No rate hike, but hawkish commentary a must
No rate hike, but hawkish commentary a must
The RBNZ will deliver the June Monetary Policy Statement this Thursday - JPMorgan expects the RBNZ to leave the official cash rate (OCR) unchanged. Although the OCR is likely remain at 7.75%, the RBNZ will use the MPS to justify its last two rate hikes (in March and April) by mentioning the recent economic developments, which included an array of data surprising on the upside. Moreover, the forward-looking rhetoric will be hawkish - the last policy announcement did not include guidance on the policy outlook - so the RBNZ will fill this void.
Why the RBNZ will remain on hold this Thursday:
Having just tightened policy 50bp in the last two rate announcements (25bp a piece), Governor Bollard is likely to pause and assess developments before considering any further tightening. The RBNZ finally has received bang-for-its-buck, as mortgage rates spiked higher over the past few months, not only on the back of the two tightenings, but moreso in response to firm warnings to domestic banks by Governor Bollard in the weeks after the last rate hike. The majority of stronger than expected data to date is for months prior to the RBNZ's last rate hike and the subsequent spike in mortgage rates;
Anecdotes from real estate spivs are starting to suggest that the recent spike in interest rates is beginning to bite.
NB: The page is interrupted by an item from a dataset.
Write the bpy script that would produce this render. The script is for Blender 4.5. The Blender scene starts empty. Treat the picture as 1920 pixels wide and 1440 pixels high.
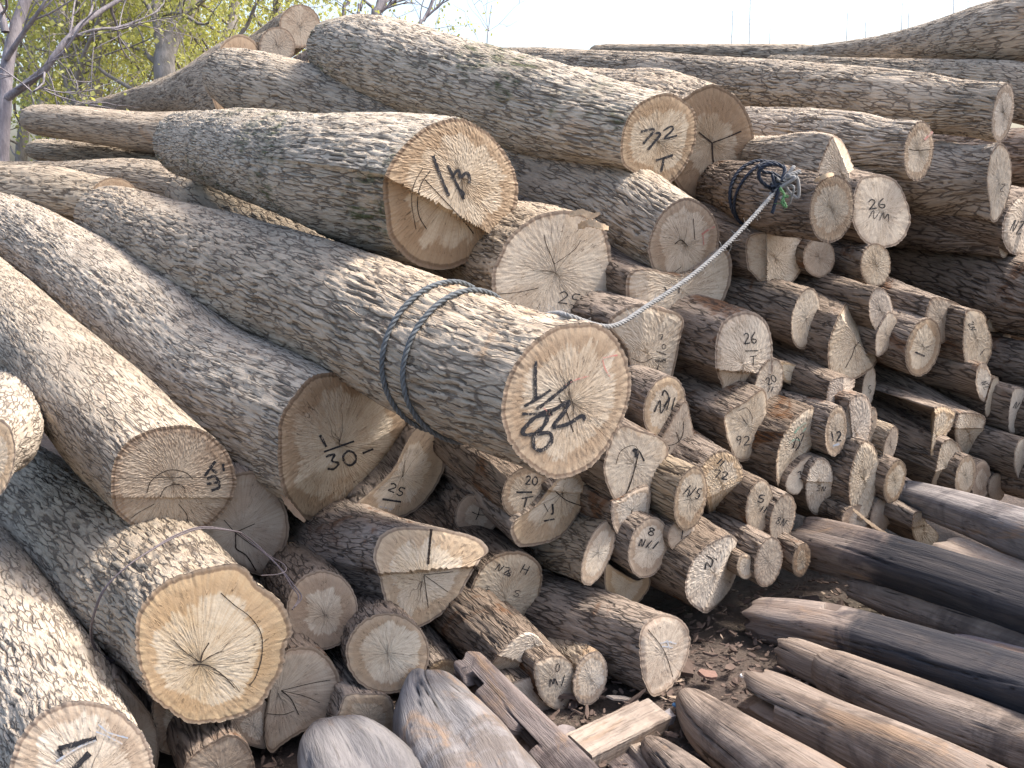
import bpy, math, random
import numpy as np
from mathutils import Vector, Matrix

# ------------------------------------------------------------ camera, sky, sun
scene = bpy.context.scene
F = 1900.0                      # focal length in pixels of a 1920-wide picture
PITCH = math.radians(11.6)
CAM_H = 1.45
cam_data = bpy.data.cameras.new('camera')
cam = bpy.data.objects.new('camera', cam_data)
scene.collection.objects.link(cam)
cam.location = (0, 0, CAM_H)
cam.rotation_euler = (math.radians(90) - PITCH, 0, 0)
cam_data.sensor_width = 36.0
cam_data.lens = F / 1920.0 * 36.0
cam_data.clip_start = 0.05
cam_data.clip_end = 1500
scene.camera = cam

SUN_EL, SUN_AZ = 57.0, 78.0      # azimuth: degrees from +Y (view direction) towards +X
world = bpy.data.worlds.new('World')
scene.world = world
world.use_nodes = True
wn = world.node_tree
wn.nodes.clear()
sky = wn.nodes.new('ShaderNodeTexSky')
sky.sky_type = 'NISHITA'
sky.sun_disc = False
sky.sun_elevation = math.radians(SUN_EL)
sky.sun_rotation = math.radians(SUN_AZ)
sky.air_density = 1.0
sky.dust_density = 4.5
sky.ozone_density = 1.0
bg = wn.nodes.new('ShaderNodeBackground')
bg.inputs[1].default_value = 0.15
wo = wn.nodes.new('ShaderNodeOutputWorld')
wn.links.new(sky.outputs[0], bg.inputs[0])
wn.links.new(bg.outputs[0], wo.inputs[0])

sun_data = bpy.data.lights.new('sun', 'SUN')
sun = bpy.data.objects.new('sun', sun_data)
scene.collection.objects.link(sun)
sun_data.energy = 2.0
sun_data.angle = math.radians(9.0)
sun_data.color = (1.0, 0.95, 0.88)
_az, _el = math.radians(SUN_AZ), math.radians(SUN_EL)
_sd = Vector((math.sin(_az) * math.cos(_el), math.cos(_az) * math.cos(_el), math.sin(_el)))
sun.rotation_euler = _sd.to_track_quat('Z', 'Y').to_euler()
scene.view_settings.view_transform = 'Standard'
scene.view_settings.look = 'None'
scene.view_settings.exposure = 1.5
scene.view_settings.gamma = 1.0
scene.view_settings.use_curve_mapping = False

# ------------------------------------------------------------ helpers
COL = scene.collection
CAMP = np.array([0.0, 0.0, CAM_H])
FWD = np.array([0.0, math.cos(PITCH), -math.sin(PITCH)])
UPV = np.array([0.0, math.sin(PITCH), math.cos(PITCH)])
RGT = np.array([1.0, 0.0, 0.0])


def ray(px, py):
    px = np.asarray(px, float)[..., None]
    py = np.asarray(py, float)[..., None]
    return FWD + RGT * (px - 960.0) / F - UPV * (py - 720.0) / F


def at(px, py, d):
    """the point of the place that stands d metres in front of the camera at this spot"""
    return CAMP + ray(px, py) * (np.asarray(d, float)[..., None])


def norm(v):
    return v / (np.linalg.norm(v, axis=-1, keepdims=True) + 1e-12)


def tag(o, label=None, cat=None, group=None, kind=None):
    if label: o['label'] = label
    if cat: o['category'] = cat
    if group: o['group'] = group
    if kind: o['kind'] = kind
    return o


def empty(name, loc, label, cat, group=None):
    o = bpy.data.objects.new(name, None)
    o.empty_display_size = 0.1
    COL.objects.link(o)
    o.location = Vector([float(c) for c in loc])
    return tag(o, label, cat, group)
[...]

Although this still may take some time to show up in the housing related data, and a few more months to illustrate a sustained downward trend, it would be prudent to see if the recent drop in confidence feeds through to a reduction in activity; and
Both consumer and business confidence have buckled under the weight of higher interest rates, and the outlook is fast turning from one of blue skies to violent tempest. According to the latest Colmar Brunton poll, consumer confidence fell for a third month in May, as 39% of respondents expect the economy will get worse in the next 12 months (up from 38% in April and 36% in March). More worrisome, however, was the plunge in last week's NBNZ business confidence survey. In May, a net 48% of businesses surveyed expected business conditions to deteriorate over the coming year, down 29 points from April. Declines in sentiment were recorded across all sectors, the largest being in the agricultural sector, which dropped 69.9 points. The drop in business sentiment largely reflects the appreciation on the currency which is being driven by high local interest rates. The shear size of the fall in confidence (business activity expectations especially) over the month mirrors that seen prior to past recessions.
Why a strong tightening bias will be enforced:
Down but not out. The New Zealand economy has shown great resilience and immunity to an increasingly impotent monetary policy. Over the past three years, the RBNZ has hiked policy eleven times with a mind to tame an overheated housing market and to rein in the beast that is inflation; but after each bout of tightening the economy merely slowed (and even stalled in 2H 2005) before bouncing back with a vengeance. Local banks were partly to blame, as a prolonged mortgage rate war reduced the margin between the OCR and the effective mortgage rate - effectively nullifying much of the monetary policy impact;
The other source of frustration to the RBNZ is the conflicting loosening in fiscal policy by a Government that is flush with cash and behind in the opinion polls. Although the recent budget was masked as 'fiscally prudent' (especially given the windfall of tax receipts over the past year), the sizable increase in the fiscal impulse (i.e. looser policy) continues to work against monetary tightening. This is a problem that remains front of mind to an RBNZ transfixed on inflation pressures emanating from an economy working at full capacity;
Non-tradeables inflation remains uncomfortably high. From the RBNZ's viewpoint, non-tradeables inflation (inflation emanating out of the domestic economy and not influenced by the exchange rate) was running back above the psychological 4%oya level at 4.1% in 1Q, and has only fuelled the RBNZ's frustrations over its inability to break the inflation beast's back. Until non-tradeables inflation is well and truly tamed (back below 3%oya) a bias to tighten policy will remain on the table.
A slew of stronger-than-expected data of late - including retail sales, net migration, and house prices - have heightened the need for a vigilant tightening bias to be maintained. That said, most of the upside surprise to the data occurred in months prior to the last two RBNZ rate hikes; and
The RBNZ has cited four key reasons for the last two interest rate increases. 1.) the strong housing market, 2.) the Government's fiscal largesse, 3.) ongoing net migration, and 4.) a robust labour market. These four concerns remain current.